§ **What the task asks**
For this exercise, output only the lines between the "What Blender Python" line and the "sc.cycles.sample_clamp_indirect = 6.0;" line, both of them included, and skip all pictures.
──────
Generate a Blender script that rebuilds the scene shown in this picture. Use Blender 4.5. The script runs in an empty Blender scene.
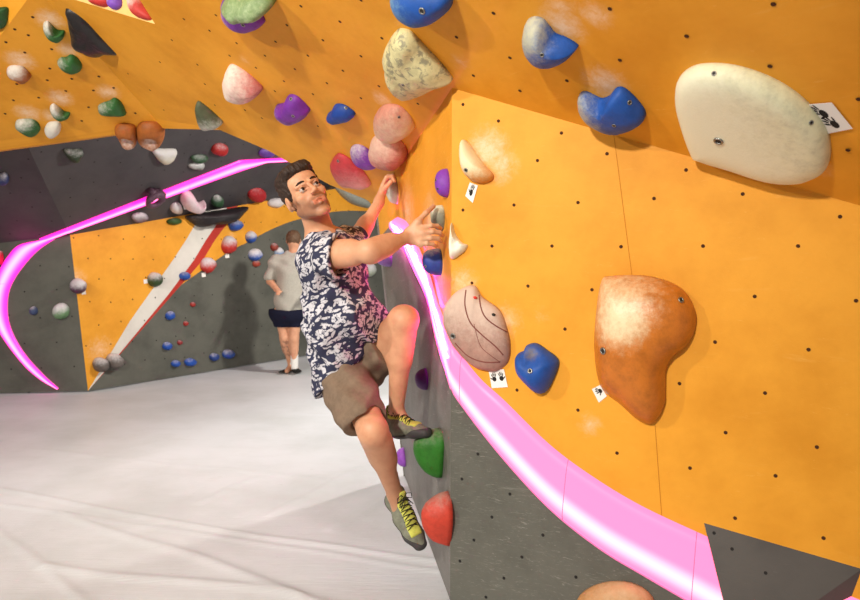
import bpy, math, random
import numpy as np
from mathutils import Vector, Matrix, noise as mnoise
from mathutils.geometry import tessellate_polygon
random.seed(5)
sc = bpy.context.scene
C = sc.collection
V = Vector
# ------------------------------------------------------------------ camera
CAMZ, FPX, CX, HY = 1.5, 700.0, 430.0, 250.0
cd = bpy.data.cameras.new('camera'); cam = bpy.data.objects.new('camera', cd); C.objects.link(cam)
cam.location = (0, 0, CAMZ); cam.rotation_euler = (math.pi/2, 0, 0)
cd.sensor_width = 36; cd.lens = 36*FPX/860; cd.shift_y = (HY-300)/860; cd.clip_start = 0.05
cd.dof.use_dof = True; cd.dof.focus_distance = 3.15; cd.dof.aperture_fstop = 4.0
sc.camera = cam
sc.view_settings.view_transform = 'Standard'; sc.view_settings.look = 'None'
sc.view_settings.gamma = 1; sc.view_settings.use_curve_mapping = False
sc.view_settings.exposure = 0.0
# ------------------------------------------------------------------ world and lamps
w = bpy.data.worlds.new('hall_air'); sc.world = w; w.use_nodes = True
bg = w.node_tree.nodes['Background']; bg.inputs[0].default_value = (1.0, 0.93, 0.90, 1); bg.inputs[1].default_value = 0.30
def lamp(name, loc, target, power, size, col):
    l = bpy.data.lights.new(name, 'AREA'); l.shape = 'DISK'; l.size = size; l.energy = power; l.color = col
    o = bpy.data.objects.new(name, l); C.objects.link(o); o.location = loc
    o.rotation_euler = (V(target)-V(loc)).to_track_quat('-Z', 'Y').to_euler(); return o
sl = bpy.data.lights.new('hall_lamp_key', 'SPOT'); sl.energy = 1400; sl.color = (1.0, 0.93, 0.82); sl.spot_size = math.radians(70); sl.spot_blend = 1.0; sl.shadow_soft_size = 0.16
so_ = bpy.data.objects.new('hall_lamp_key', sl); C.objects.link(so_); so_.location = (-2.3, -2.2, 3.7)
so_.rotation_euler = (V((-.75, 3.4, 1.1))-so_.location).to_track_quat('-Z', 'Y').to_euler()
lamp('hall_lamp_left', (-4.6, 0.6, 3.5), (-2.8, 5.5, 1.9), 150, 0.16, (1.0, 0.93, 0.84))
lamp('hall_lamp_rear', (1.3, 6.6, 3.3), (-2.0, 8.6, 0.6), 160, 0.35, (1.0, 0.95, 0.86))
lamp('hall_lamp_high', (-1.6, 7.6, 5.2), (-1.4, 6.2, 0), 130, 0.6, (1.0, 0.96, 0.92))

# ------------------------------------------------------------------ basic helpers
def R_(px, py): return V(((px-CX)/FPX, 1.0, (HY-py)/FPX))
def P(px, py, Y): return V((0, 0, CAMZ)) + R_(px, py)*Y
class Plane:
    def __init__(s, a, b, c):
        s.p = V(a); s.n = (V(b)-V(a)).cross(V(c)-V(a)).normalized()
        if s.n.dot(V((0, 0, CAMZ))-s.p) < 0: s.n = -s.n
        up = V((0, 0, 1)); s.e1 = up.cross(s.n)
        s.e1 = s.e1.normalized(); s.e2 = s.n.cross(s.e1).normalized()
    def hit(s, px, py):
        d = R_(px, py); o = V((0, 0, CAMZ)); return o + d*((s.p-o).dot(s.n)/d.dot(s.n))
    def nrm(s, q): return s.n
    def uv(s, q): q = q-s.p; return (q.dot(s.e1), q.dot(s.e2))
    def at(s, u, v): return s.p+s.e1*u+s.e2*v
class Bilin:
    def __init__(s, a0, a1, b0, b1): s.a0, s.a1, s.b0, s.b1 = a0, a1, b0, b1     # near bottom/top, far bottom/top
    def at(s, u, w): return (s.a0*(1-w)+s.a1*w)*(1-u)+(s.b0*(1-w)+s.b1*w)*u
    def solve(s, px, py):
        u, w = 0.3, 0.5
        def f(u, w):
            q = s.at(u, w); return V((CX+FPX*q.x/q.y-px, HY-FPX*(q.z-CAMZ)/q.y-py))
        for i in range(25):
            r = f(u, w); e = 1e-4
            du = (f(u+e, w)-r)/e; dw = (f(u, w+e)-r)/e
            det = du.x*dw.y-du.y*dw.x
            if abs(det) < 1e-9: break
            u -= max(-.3, min(.3, (r.x*dw.y-r.y*dw.x)/det)); w -= max(-.3, min(.3, (du.x*r.y-du.y*r.x)/det))
        return u, w
    def hit(s, px, py): return s.at(*s.solve(px, py))
    def nrm(s, q):
        return s.n_uw(0.3, 0.5)
    def n_uw(s, u, w):
        e = 1e-3; a = s.at(u+e, w)-s.at(u, w); b = s.at(u, w+e)-s.at(u, w); n = a.cross(b).normalized()
        return n if n.x < 0 else -n

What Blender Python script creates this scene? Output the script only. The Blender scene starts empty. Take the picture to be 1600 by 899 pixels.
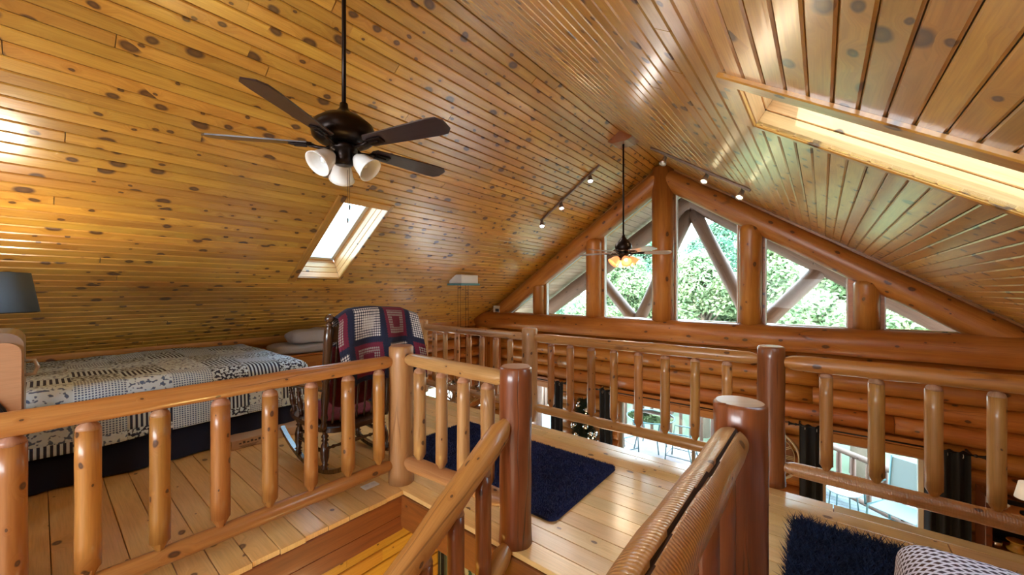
import bpy, math, random
from mathutils import Vector, Matrix, noise
random.seed(7)
PI = math.pi
sc = bpy.context.scene
COL = sc.collection

# ------------------------------------------------------------ camera, world, sun, exposure
cam_d = bpy.data.cameras.new('camera'); cam = bpy.data.objects.new('camera', cam_d); COL.objects.link(cam)
cam_d.sensor_width = 36.0; cam_d.lens = 36.0 * 598 / 1600
cam_d.shift_y = 5.5 / 1600; cam_d.clip_start = 0.02; cam_d.clip_end = 400
cam.location = (0, 0, 1.5); cam.rotation_euler = (PI / 2, 0, math.radians(39.0))
sc.camera = cam
sc.view_settings.view_transform = 'Standard'; sc.view_settings.look = 'None'
sc.view_settings.gamma = 1; sc.view_settings.use_curve_mapping = False
EXPOSURE = 0.05
sc.view_settings.exposure = EXPOSURE
sc.cycles.use_denoising = True
sc.cycles.max_bounces = 8; sc.cycles.diffuse_bounces = 5; sc.cycles.glossy_bounces = 3
sc.cycles.transmission_bounces = 4; sc.cycles.transparent_max_bounces = 8
sc.cycles.sample_clamp_indirect = 6.0; sc.cycles.caustics_reflective = False; sc.cycles.caustics_refractive = False

w = bpy.data.worlds.new('sky'); sc.world = w; w.use_nodes = True
nt = w.node_tree; nt.nodes.clear()
wo = nt.nodes.new('ShaderNodeOutputWorld'); bg = nt.nodes.new('ShaderNodeBackground')
tc = nt.nodes.new('ShaderNodeTexCoord'); sep = nt.nodes.new('ShaderNodeSeparateXYZ'); rp = nt.nodes.new('ShaderNodeValToRGB')
nt.links.new(tc.outputs['Generated'], sep.inputs[0]); nt.links.new(sep.outputs['Z'], rp.inputs[0])
rp.color_ramp.elements[0].position = 0.0; rp.color_ramp.elements[0].color = (0.86, 0.95, 1.0, 1)
rp.color_ramp.elements[1].position = 0.8; rp.color_ramp.elements[1].color = (0.62, 0.80, 1.0, 1)
nt.links.new(rp.outputs[0], bg.inputs[0]); bg.inputs[1].default_value = 20.0
nt.links.new(bg.outputs[0], wo.inputs[0])

def lamp_obj(name, kind, loc, energy, color, rot=(0, 0, 0), **kw):
    d = bpy.data.lights.new(name, kind); d.energy = energy; d.color = color
    for k, v in kw.items(): setattr(d, k, v)
    o = bpy.data.objects.new(name, d); COL.objects.link(o); o.location = loc; o.rotation_euler = rot
    return o
sd = Vector((-0.10, 1.0, -0.65)).normalized()          # sun from behind the camera, over the roof
sun = lamp_obj('sun', 'SUN', (0, -6, 12), 13.0, (1.0, 0.95, 0.86), angle=0.01)
sun.rotation_euler = sd.to_track_quat('-Z', 'Y').to_euler()
# unseen fill lights added behind the camera to brighten loft and lower storey
lamp_obj('rear_fill_light', 'AREA', (-1.1, -2.42, 1.4), 34, (0.92, 0.96, 1.0), (PI / 2, 0, 0), shape='RECTANGLE', size=2.4, size_y=1.0)
lamp_obj('lower_fill_light', 'AREA', (-1.6, -2.42, -1.2), 40, (1.0, 0.85, 0.6), (PI / 2, 0, 0), shape='RECTANGLE', size=5, size_y=1.4)

# ------------------------------------------------------------ helpers
WM = {}
def put(o, M, parent=None):
    WM[o.name] = M.copy()
    if parent is not None:
        o.parent = parent; o.matrix_basis = WM[parent.name].inverted() @ M
    else: o.matrix_basis = M
    return o
def T(x, y=None, z=None):
    return Matrix.Translation(Vector(x) if y is None else Vector((x, y, z)))
I4 = Matrix.Identity(4)
def tag(o, label=None, cat=None, group=None, kind=None):
    if label: o['label'] = label
    if cat: o['category'] = cat
    if group: o['group'] = group
    if kind: o['kind'] = kind
    return o
def empty(name, loc=(0, 0, 0), label=None, cat=None, group=None, kind=None, rz=0):
    o = bpy.data.objects.new(name, None); COL.objects.link(o); o.empty_display_size = 0.1
    put(o, T(loc) @ Matrix.Rotation(rz, 4, 'Z'))
    return tag(o, label, cat, group, kind)
def ob(name, me, parent=None, M=I4, **kw):
    o = bpy.data.objects.new(name, me); COL.objects.link(o); put(o, M, parent)
    return tag(o, **kw)

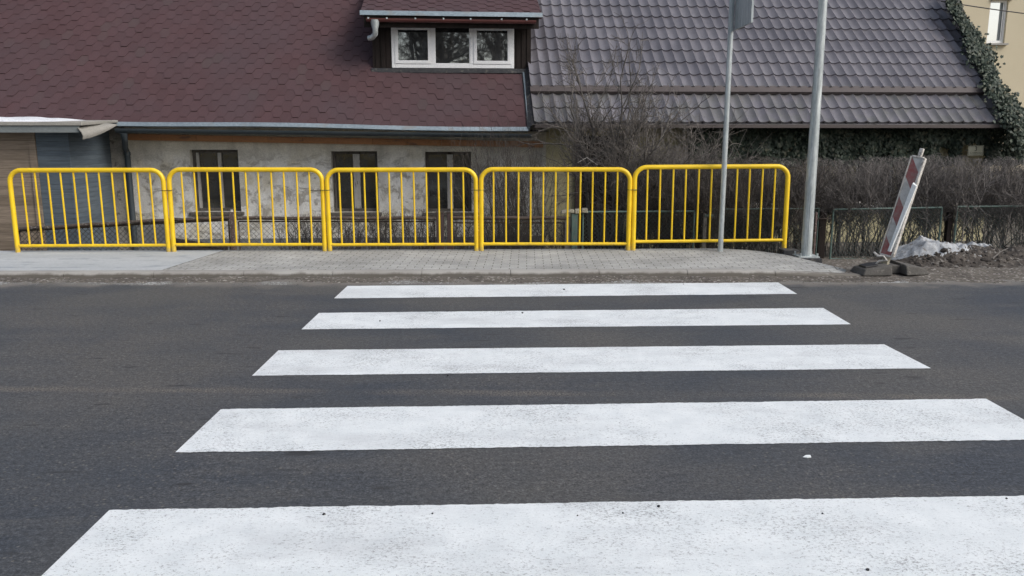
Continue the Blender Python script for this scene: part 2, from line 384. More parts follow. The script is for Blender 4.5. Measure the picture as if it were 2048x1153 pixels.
def segs(nodes, r0, r1):
    K, n = nodes.shape[:2]; t = np.linspace(0, 1, n)
    r0 = np.broadcast_to(np.asarray(r0, float), (K,)); r1 = np.broadcast_to(np.asarray(r1, float), (K,))
    rad = r0[:, None] * (1 - t) + r1[:, None] * t
    return nodes, rad
def tubes_mesh(name, chains, sides=3):
    V = []; Fc = []; off = 0
    for nodes, rad in chains:
        K, n = nodes.shape[:2]
        T = np.empty_like(nodes); T[:, 1:-1] = nodes[:, 2:] - nodes[:, :-2]; T[:, 0] = nodes[:, 1] - nodes[:, 0]; T[:, -1] = nodes[:, -1] - nodes[:, -2]
        T = unit(T); ref = np.where(np.abs(T[..., 2:3]) > .9, np.array([1., 0, 0]), np.array([0, 0, 1.]))
        A = unit(np.cross(T, ref)); B = np.cross(T, A)
        ang = np.arange(sides) * 2 * math.pi / sides
        ring = nodes[:, :, None] + rad[:, :, None, None] * (A[:, :, None] * np.cos(ang)[None, None, :, None] + B[:, :, None] * np.sin(ang)[None, None, :, None])
        V.append(ring.reshape(-1, 3))
        idx = np.arange(K * n * sides).reshape(K, n, sides) + off
        a = idx[:, :-1]; b = idx[:, 1:]
        f = np.stack([a, np.roll(a, -1, 2), np.roll(b, -1, 2), b], -1).reshape(-1, 4); Fc.append(f); off += K * n * sides
    me = fast_mesh(name, np.concatenate(V), np.concatenate(Fc)); return me
def leaves_mesh(name, P, Nrm, size):
    K = len(P); Nrm = unit(Nrm); down = np.array([0, 0, -1.]) + rng.normal(0, .45, (K, 3)); down = unit(down - Nrm * (down * Nrm).sum(-1, keepdims=True)); side = np.cross(Nrm, down)
    s = size[:, None]; bend = Nrm * s * .18
    v0 = P - down * s * .35; v1 = P + side * s * .5 - bend; v2 = P + down * s * .65 - bend * .5; v3 = P - side * s * .5 - bend
    v4 = P - down * s * .55 + side * s * .3; v5 = P - down * s * .55 - side * s * .3
    V = np.stack([v0, v4, v1, v2, v3, v5], 1).reshape(-1, 3); b = np.arange(K)[:, None] * 6
    f = np.concatenate([b + np.array([0, 1, 2, 3]), b + np.array([0, 3, 4, 5])]); return fast_mesh(name, V, f)
def shift(me, parent):
    inv = wm(parent).inverted(); me.transform(inv); return me

# ------------------------------------------------------------------ ground, road, pavement
def sm(a, b, x):
    t = min(1, max(0, (x - a) / (b - a))); return t * t * (3 - 2 * t)
KX = Pz(1690, 545, .02).x
def ground(x, y):
    if y < 4:
        z = -.08 if y > -1.6 else -.08 + .2 * sm(-1.6, -2.2, y) if False else (-.08 if y > -1.6 else -.08 + .2 * (1 - sm(-2.4, -1.6, y)))
        return z
    nz = mnoise.fractal(Vector((x * 3, y * 3, 0)), 1, 2, 4) * .022 + mnoise.noise(Vector((x * 14, y * 14, 3))) * .008
    edge = 8.84 + .10 * mnoise.noise(Vector((x * .8, 0, 7)))
    z = -.08 + sm(edge - .35, edge + .02, y) * .085
    w = sm(edge - .2, edge + .1, y); z += nz * w * .8
    rt = sm(3.35, 4.3, x)
    drop = (1 - rt) * .48 * sm(10.95, 11.5, y) + rt * (.03 * sm(9.6, 10.4, y) + .12 * sm(10.5, 11.3, y) + .15 * sm(11.6, 12.5, y))
    return z - drop
xs = list(np.concatenate([[-400, -150, -60, -30, -18, -13], np.arange(-10.5, 10.5, .06), [11, 13, 18, 30, 60, 150, 400]]))
ys = list(np.concatenate([[-400, -120, -40, -20, -10, -6, -4, -3, -2.4, -2, -1.6, -1, 4, 8, 8.5], np.arange(8.55, 12.0, .055), [12.3, 12.8, 13.5, 15, 20, 30, 60, 150, 400]]))
gv = [(x, y, ground(x, y)) for y in ys for x in xs]; nx = len(xs)
gf = [(j * nx + i, j * nx + i + 1, (j + 1) * nx + i + 1, (j + 1) * nx + i) for j in range(len(ys) - 1) for i in range(nx - 1)]
g = MB(); g.v = gv; g.f = gf; struct(g.build('ground', 'dirt', smooth=True))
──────
§ **Answer**
What Blender Python script creates this scene? Output the script only. The Blender scene starts empty. Take the picture to be 1600 by 899 pixels.
import bpy, math, random
from mathutils import Vector, Matrix, noise
random.seed(7)
PI = math.pi
sc = bpy.context.scene
COL = sc.collection

# ------------------------------------------------------------ camera, world, sun, exposure
cam_d = bpy.data.cameras.new('camera'); cam = bpy.data.objects.new('camera', cam_d); COL.objects.link(cam)
cam_d.sensor_width = 36.0; cam_d.lens = 36.0 * 598 / 1600
cam_d.shift_y = 5.5 / 1600; cam_d.clip_start = 0.02; cam_d.clip_end = 400
cam.location = (0, 0, 1.5); cam.rotation_euler = (PI / 2, 0, math.radians(39.0))
sc.camera = cam
sc.view_settings.view_transform = 'Standard'; sc.view_settings.look = 'None'
sc.view_settings.gamma = 1; sc.view_settings.use_curve_mapping = False
EXPOSURE = 0.05
sc.view_settings.exposure = EXPOSURE
sc.cycles.use_denoising = True
sc.cycles.max_bounces = 8; sc.cycles.diffuse_bounces = 5; sc.cycles.glossy_bounces = 3
sc.cycles.transmission_bounces = 4; sc.cycles.transparent_max_bounces = 8
sc.cycles.sample_clamp_indirect = 6.0; sc.cycles.caustics_reflective = False; sc.cycles.caustics_refractive = False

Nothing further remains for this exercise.